## Work instructions
Only the lines from the one containing "Keep writing the" through the one containing "window', 'trim', kind='structure')" are to be copied, exactly and with both ends kept.

(Rows from a 3D scene dataset)
━━━

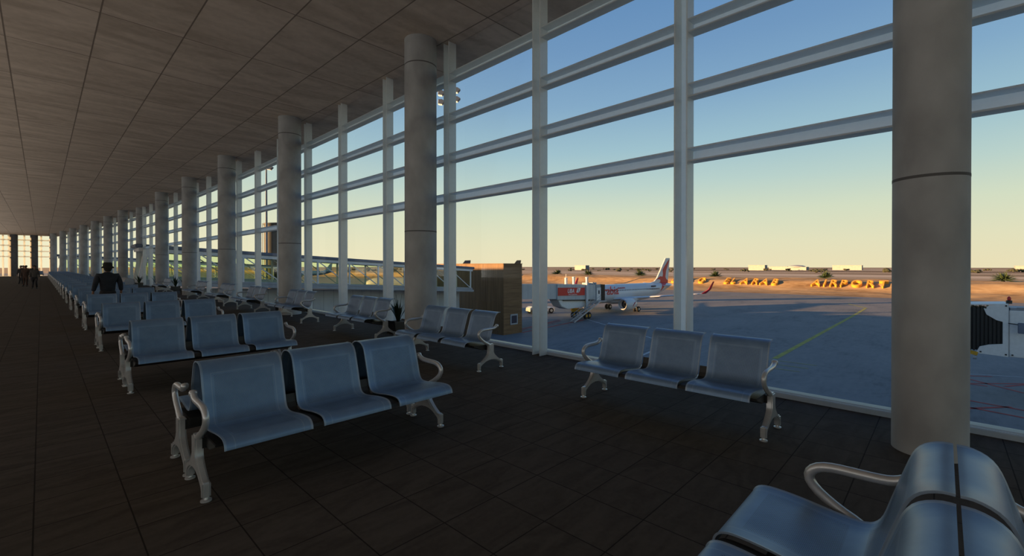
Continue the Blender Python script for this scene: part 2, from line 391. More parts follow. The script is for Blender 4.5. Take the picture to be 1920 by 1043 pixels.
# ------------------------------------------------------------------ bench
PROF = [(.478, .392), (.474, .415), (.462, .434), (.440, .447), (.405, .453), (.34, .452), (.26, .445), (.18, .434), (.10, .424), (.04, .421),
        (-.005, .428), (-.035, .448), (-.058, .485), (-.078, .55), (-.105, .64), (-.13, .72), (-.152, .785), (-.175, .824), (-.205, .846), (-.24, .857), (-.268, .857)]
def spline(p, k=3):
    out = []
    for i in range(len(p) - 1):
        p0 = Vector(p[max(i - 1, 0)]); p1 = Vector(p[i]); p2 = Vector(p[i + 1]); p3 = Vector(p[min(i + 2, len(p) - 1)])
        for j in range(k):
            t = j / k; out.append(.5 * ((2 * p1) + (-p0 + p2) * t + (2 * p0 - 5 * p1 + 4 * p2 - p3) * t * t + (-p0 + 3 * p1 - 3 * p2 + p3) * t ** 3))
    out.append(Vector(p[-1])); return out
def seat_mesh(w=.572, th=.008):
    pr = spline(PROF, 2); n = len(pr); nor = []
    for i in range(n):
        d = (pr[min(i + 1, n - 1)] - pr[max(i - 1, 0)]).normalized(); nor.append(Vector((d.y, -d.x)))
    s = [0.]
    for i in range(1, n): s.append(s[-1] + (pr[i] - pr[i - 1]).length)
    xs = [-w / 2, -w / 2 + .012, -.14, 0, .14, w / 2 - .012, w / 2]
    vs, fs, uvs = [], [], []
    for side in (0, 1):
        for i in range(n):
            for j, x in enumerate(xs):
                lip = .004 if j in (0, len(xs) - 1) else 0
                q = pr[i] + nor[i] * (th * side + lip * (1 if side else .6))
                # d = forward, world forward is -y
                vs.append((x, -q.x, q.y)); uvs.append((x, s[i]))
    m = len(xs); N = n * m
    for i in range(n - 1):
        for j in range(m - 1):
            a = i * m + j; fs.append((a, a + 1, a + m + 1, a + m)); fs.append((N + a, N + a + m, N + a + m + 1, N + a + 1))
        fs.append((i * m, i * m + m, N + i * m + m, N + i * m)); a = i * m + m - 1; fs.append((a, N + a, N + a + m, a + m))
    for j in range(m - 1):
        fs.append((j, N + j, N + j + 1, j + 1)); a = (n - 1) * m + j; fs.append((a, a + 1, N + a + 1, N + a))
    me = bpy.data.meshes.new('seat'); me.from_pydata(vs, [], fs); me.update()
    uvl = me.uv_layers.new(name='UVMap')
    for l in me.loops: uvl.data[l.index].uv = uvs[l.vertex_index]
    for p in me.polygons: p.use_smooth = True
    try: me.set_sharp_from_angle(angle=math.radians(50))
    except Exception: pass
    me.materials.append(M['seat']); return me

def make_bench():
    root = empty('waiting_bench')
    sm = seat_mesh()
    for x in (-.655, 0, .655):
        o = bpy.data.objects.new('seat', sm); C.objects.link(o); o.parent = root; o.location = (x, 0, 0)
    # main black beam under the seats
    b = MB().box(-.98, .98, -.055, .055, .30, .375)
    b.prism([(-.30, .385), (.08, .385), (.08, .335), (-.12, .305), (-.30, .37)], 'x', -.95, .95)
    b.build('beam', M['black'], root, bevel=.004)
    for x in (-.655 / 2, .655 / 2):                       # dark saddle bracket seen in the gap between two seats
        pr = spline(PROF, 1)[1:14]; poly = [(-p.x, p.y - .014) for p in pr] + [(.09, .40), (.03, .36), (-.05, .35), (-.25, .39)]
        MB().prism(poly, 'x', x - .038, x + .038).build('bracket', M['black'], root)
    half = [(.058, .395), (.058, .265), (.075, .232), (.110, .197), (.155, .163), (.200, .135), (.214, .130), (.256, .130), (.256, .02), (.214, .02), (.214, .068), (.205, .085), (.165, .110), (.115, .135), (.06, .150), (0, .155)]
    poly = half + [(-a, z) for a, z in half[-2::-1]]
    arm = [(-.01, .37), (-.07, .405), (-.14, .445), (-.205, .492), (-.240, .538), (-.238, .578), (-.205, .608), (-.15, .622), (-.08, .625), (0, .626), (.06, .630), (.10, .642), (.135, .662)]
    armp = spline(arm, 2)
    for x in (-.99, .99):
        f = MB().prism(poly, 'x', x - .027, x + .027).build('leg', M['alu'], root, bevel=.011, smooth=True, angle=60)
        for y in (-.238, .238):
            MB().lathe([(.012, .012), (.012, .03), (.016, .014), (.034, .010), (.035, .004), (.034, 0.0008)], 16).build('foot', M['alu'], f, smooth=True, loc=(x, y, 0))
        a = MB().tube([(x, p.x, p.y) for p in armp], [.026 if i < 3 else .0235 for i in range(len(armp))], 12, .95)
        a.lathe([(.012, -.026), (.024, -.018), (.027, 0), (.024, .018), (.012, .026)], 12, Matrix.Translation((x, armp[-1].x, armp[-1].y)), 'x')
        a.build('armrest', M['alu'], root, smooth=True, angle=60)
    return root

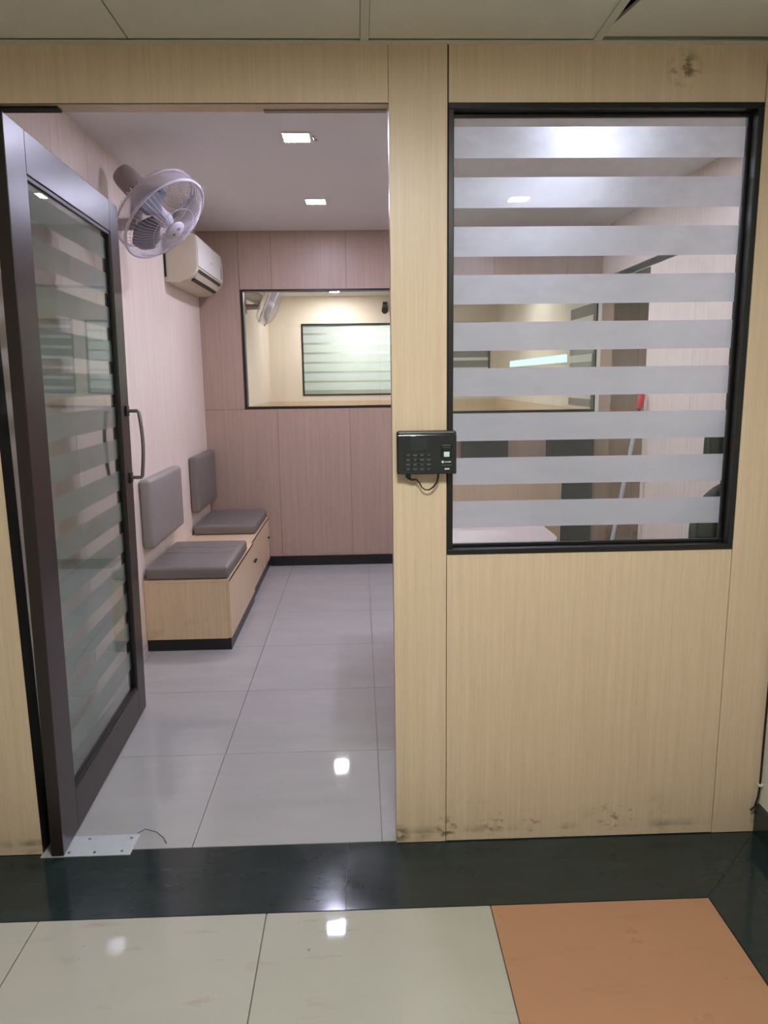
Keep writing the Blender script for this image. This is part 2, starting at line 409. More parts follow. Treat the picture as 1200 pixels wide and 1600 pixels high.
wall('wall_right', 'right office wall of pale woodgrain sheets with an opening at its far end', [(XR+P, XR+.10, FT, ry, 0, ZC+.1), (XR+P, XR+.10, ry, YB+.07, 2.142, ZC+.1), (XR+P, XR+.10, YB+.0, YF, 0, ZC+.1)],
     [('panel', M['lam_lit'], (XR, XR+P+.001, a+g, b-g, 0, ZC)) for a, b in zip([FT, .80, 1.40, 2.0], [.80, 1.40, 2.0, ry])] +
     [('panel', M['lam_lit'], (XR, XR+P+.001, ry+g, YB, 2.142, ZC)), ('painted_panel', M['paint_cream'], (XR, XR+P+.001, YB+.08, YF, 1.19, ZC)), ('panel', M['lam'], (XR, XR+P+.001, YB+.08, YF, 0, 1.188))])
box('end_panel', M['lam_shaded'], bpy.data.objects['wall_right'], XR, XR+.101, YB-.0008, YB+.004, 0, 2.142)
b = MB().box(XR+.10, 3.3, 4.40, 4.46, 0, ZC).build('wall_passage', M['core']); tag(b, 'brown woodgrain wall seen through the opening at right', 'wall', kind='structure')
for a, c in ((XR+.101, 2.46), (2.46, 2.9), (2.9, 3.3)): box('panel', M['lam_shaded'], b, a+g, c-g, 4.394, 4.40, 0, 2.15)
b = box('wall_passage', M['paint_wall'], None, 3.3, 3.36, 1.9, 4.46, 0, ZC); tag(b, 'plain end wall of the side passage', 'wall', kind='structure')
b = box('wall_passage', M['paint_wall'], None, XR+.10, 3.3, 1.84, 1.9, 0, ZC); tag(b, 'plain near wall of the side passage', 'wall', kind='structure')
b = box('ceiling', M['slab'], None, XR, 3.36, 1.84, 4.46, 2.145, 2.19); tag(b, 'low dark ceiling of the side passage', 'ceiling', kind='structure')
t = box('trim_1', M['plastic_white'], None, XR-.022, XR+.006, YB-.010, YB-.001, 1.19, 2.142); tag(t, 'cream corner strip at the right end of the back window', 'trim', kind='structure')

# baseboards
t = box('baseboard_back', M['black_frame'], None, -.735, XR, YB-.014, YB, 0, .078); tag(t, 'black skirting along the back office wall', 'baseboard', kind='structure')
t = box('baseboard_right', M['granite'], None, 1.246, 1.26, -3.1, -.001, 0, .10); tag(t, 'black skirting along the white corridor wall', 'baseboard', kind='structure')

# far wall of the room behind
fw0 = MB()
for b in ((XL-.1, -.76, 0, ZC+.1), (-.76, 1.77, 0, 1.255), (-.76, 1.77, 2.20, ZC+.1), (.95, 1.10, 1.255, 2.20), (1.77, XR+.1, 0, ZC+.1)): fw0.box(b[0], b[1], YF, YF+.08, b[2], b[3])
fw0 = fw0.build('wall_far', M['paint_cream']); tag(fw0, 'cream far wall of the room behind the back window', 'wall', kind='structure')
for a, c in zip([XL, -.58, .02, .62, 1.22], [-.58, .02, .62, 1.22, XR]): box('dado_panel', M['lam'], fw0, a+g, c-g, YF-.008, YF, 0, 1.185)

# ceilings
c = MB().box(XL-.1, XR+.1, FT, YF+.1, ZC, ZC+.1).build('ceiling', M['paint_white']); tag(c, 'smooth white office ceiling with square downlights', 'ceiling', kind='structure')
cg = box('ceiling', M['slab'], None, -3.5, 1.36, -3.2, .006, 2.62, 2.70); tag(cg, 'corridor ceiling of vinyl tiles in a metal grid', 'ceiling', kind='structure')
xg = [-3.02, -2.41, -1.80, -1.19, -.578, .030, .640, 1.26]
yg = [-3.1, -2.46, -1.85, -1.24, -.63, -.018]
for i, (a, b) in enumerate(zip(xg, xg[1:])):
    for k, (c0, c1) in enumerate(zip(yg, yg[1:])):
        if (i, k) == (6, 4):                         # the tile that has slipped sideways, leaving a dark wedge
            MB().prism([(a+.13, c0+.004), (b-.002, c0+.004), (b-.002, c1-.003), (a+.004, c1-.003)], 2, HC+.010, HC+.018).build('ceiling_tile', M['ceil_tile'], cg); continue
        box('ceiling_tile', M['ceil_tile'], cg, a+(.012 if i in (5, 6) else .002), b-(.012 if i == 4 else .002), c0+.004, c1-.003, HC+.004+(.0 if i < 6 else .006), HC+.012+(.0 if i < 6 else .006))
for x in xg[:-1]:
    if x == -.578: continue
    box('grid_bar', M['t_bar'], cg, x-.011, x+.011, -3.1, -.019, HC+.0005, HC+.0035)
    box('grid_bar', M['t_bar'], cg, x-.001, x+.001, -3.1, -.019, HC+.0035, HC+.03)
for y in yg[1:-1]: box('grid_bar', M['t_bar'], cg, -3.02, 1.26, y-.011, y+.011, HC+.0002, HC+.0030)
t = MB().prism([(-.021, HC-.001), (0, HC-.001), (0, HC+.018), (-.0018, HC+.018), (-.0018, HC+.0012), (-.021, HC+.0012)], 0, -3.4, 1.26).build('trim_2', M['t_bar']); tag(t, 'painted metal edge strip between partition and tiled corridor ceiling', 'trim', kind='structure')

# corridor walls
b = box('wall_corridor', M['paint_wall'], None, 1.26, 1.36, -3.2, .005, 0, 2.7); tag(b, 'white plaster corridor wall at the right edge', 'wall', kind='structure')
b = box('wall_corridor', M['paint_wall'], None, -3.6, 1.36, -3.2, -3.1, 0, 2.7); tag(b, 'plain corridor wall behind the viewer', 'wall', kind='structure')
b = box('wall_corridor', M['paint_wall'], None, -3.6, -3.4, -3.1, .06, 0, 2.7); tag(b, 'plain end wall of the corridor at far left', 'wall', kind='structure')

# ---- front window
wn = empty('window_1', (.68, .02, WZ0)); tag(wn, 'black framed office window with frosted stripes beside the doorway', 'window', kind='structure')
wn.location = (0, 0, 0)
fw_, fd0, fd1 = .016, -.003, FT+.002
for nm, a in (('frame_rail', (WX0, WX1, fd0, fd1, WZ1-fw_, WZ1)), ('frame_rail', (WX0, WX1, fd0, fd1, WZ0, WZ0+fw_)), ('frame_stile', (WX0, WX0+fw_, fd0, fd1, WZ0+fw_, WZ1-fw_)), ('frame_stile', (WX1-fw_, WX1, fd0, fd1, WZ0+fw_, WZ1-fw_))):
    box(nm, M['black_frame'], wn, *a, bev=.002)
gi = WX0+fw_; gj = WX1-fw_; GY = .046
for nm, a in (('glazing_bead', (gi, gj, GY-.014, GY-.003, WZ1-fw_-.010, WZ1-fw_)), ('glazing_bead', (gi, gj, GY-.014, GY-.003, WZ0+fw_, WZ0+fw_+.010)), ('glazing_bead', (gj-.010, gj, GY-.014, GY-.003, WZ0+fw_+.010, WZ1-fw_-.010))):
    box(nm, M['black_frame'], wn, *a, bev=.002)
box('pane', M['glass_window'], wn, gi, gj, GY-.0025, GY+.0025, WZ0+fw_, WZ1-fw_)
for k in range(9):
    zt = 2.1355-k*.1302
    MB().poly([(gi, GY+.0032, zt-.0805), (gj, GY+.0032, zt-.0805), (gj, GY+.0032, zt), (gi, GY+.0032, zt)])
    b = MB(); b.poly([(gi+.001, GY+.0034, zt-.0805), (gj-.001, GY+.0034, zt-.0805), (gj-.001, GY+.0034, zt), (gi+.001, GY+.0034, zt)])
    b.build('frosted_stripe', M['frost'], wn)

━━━

## The result
Keep writing the Blender script for this image. This is part 2, starting at line 409. More parts follow. Treat the picture as 1200 pixels wide and 1600 pixels high.
wall('wall_right', 'right office wall of pale woodgrain sheets with an opening at its far end', [(XR+P, XR+.10, FT, ry, 0, ZC+.1), (XR+P, XR+.10, ry, YB+.07, 2.142, ZC+.1), (XR+P, XR+.10, YB+.0, YF, 0, ZC+.1)],
     [('panel', M['lam_lit'], (XR, XR+P+.001, a+g, b-g, 0, ZC)) for a, b in zip([FT, .80, 1.40, 2.0], [.80, 1.40, 2.0, ry])] +
     [('panel', M['lam_lit'], (XR, XR+P+.001, ry+g, YB, 2.142, ZC)), ('painted_panel', M['paint_cream'], (XR, XR+P+.001, YB+.08, YF, 1.19, ZC)), ('panel', M['lam'], (XR, XR+P+.001, YB+.08, YF, 0, 1.188))])
box('end_panel', M['lam_shaded'], bpy.data.objects['wall_right'], XR, XR+.101, YB-.0008, YB+.004, 0, 2.142)
b = MB().box(XR+.10, 3.3, 4.40, 4.46, 0, ZC).build('wall_passage', M['core']); tag(b, 'brown woodgrain wall seen through the opening at right', 'wall', kind='structure')
for a, c in ((XR+.101, 2.46), (2.46, 2.9), (2.9, 3.3)): box('panel', M['lam_shaded'], b, a+g, c-g, 4.394, 4.40, 0, 2.15)
b = box('wall_passage', M['paint_wall'], None, 3.3, 3.36, 1.9, 4.46, 0, ZC); tag(b, 'plain end wall of the side passage', 'wall', kind='structure')
b = box('wall_passage', M['paint_wall'], None, XR+.10, 3.3, 1.84, 1.9, 0, ZC); tag(b, 'plain near wall of the side passage', 'wall', kind='structure')
b = box('ceiling', M['slab'], None, XR, 3.36, 1.84, 4.46, 2.145, 2.19); tag(b, 'low dark ceiling of the side passage', 'ceiling', kind='structure')
t = box('trim_1', M['plastic_white'], None, XR-.022, XR+.006, YB-.010, YB-.001, 1.19, 2.142); tag(t, 'cream corner strip at the right end of the back window', 'trim', kind='structure')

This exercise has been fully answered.